(Bloomberg) --JPMorgan Chase & Co. Chief Executive Officer Jamie Dimon called new plans for more stringent capital rules "hugely disappointing" days after U.S. regulators released the long-awaited proposals.
The measures will make certain activities such as mortgages and small-business lending harder for banks, Dimon said Wednesday in a CNBC interview. JPMorgan "is going to adjust for it," but Dimon said he's "not sure it's the right thing for America."
The Federal Reserve, Federal Deposit Insurance Corp. and Office of the Comptroller of the Currency released plans last week that would require big U.S. banks to set aside more capital, with the eight largest financial firms facing an increase of about 19%. The measures are tied to an international overhaul called Basel III that began in the wake of the 2008 financial crisis.
Dimon has long been critical of such hikes, calling a looming increase for JPMorgan "bad for America" at a pair of congressional hearings last year. On a conference call last month, he said nonbank rivals such as hedge funds and private equity firms are "dancing in the streets" over tightening regulations for banks.
The longtime CEO also weighed in on Fitch Ratings' downgrade Tuesday of U.S. government debt, saying "it doesn't really matter that much" and that U.S. credit is sound and should be the highest-rated in the world. Treasury Secretary Janet Yellen called the downgrade "arbitrary" and "outdated."
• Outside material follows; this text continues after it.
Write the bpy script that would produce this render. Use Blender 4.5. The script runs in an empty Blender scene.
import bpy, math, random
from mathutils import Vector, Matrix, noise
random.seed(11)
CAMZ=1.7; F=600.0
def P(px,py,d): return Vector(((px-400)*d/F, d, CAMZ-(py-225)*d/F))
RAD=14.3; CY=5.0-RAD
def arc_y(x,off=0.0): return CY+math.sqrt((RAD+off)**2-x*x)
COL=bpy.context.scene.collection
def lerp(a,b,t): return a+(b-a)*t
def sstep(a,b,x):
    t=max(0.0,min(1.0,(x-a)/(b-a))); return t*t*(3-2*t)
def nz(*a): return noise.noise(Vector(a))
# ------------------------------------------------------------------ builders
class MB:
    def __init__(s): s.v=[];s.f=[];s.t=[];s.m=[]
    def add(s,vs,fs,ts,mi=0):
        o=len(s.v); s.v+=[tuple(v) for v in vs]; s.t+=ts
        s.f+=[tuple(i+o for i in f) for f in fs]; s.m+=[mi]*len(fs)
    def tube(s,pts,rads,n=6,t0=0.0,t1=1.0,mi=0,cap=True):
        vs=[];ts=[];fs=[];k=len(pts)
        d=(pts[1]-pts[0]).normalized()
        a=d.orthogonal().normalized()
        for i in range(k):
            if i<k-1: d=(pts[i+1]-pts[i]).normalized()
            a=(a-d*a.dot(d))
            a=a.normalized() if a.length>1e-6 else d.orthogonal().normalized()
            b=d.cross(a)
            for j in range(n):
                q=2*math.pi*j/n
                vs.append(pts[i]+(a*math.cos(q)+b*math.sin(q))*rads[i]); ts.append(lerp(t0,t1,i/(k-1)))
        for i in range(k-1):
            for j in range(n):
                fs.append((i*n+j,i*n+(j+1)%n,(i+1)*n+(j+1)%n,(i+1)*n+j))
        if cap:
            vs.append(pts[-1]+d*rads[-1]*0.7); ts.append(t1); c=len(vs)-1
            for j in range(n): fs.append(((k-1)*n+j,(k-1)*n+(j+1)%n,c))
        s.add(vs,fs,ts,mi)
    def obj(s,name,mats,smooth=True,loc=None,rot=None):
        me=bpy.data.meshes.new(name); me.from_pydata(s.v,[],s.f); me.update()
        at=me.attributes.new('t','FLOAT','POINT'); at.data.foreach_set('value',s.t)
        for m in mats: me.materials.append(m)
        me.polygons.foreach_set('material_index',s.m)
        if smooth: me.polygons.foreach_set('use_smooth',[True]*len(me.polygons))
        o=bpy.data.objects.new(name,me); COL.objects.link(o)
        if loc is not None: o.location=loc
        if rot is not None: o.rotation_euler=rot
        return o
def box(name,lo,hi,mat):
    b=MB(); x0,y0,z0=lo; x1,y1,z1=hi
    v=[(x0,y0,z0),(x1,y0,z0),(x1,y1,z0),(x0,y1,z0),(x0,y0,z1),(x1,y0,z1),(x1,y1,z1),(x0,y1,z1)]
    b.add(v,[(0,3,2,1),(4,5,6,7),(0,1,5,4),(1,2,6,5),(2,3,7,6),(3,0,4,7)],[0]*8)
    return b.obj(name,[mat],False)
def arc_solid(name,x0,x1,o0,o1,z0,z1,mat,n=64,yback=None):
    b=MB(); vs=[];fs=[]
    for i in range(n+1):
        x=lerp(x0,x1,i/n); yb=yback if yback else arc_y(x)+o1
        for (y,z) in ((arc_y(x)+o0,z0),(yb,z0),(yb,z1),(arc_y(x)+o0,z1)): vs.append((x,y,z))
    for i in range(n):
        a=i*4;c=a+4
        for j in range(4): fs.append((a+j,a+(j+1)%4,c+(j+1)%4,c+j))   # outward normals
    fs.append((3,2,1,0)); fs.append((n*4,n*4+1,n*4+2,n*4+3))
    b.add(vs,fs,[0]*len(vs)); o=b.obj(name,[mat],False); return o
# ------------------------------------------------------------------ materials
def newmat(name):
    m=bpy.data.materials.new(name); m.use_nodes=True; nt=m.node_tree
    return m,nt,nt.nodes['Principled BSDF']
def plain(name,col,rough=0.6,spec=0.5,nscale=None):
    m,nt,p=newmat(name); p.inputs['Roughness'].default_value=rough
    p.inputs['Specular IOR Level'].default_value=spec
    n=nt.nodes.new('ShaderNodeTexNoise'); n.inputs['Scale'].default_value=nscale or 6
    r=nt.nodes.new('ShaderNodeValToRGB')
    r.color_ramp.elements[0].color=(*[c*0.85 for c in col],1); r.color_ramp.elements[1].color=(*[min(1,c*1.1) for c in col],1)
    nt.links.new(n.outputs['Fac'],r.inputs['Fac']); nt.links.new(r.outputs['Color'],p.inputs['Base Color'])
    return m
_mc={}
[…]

As for the economy, Dimon said he doesn't know if the U.S. is going to have a soft, medium or hard landing, and is more concerned about geopolitical tensions. He's warned for more than a year that, while the U.S. economy is in good shape now, there are significant headwinds facing the world, such as the war in Ukraine. On interest rates, the Fed has "caught up," but "might have to go a little higher," he said Wednesday.
JPMorgan's integration of First Republic Bank, which it bought in May, has been "excellent," Dimon said. His firm beat out smaller rivals in a government-led auction after the California lender collapsed in the second-largest bank failure in U.S. history. The regional-banking turmoil is "over for now," but a few others "may sort out," Dimon said.
Dimon, the only major bank CEO who was in his post during the global financial crisis, played a central role during this year's tumult, including spearheading an effort by the nation's top banks to temporarily shore up First Republic following the failure of Silicon Valley Bank in March. His firm added to its myriad roles last week when it agreed to buy $1.8 billion of PacWest Bancorp's loans to help pave the way for Banc of California Inc. to acquire the lender.
As far as the deal environment more broadly, Dimon said activity levels are better than they were six months ago and that "it'll be fine in the long run."
"I could care less about that," Dimon said. "Those things are like accordions, they open and close."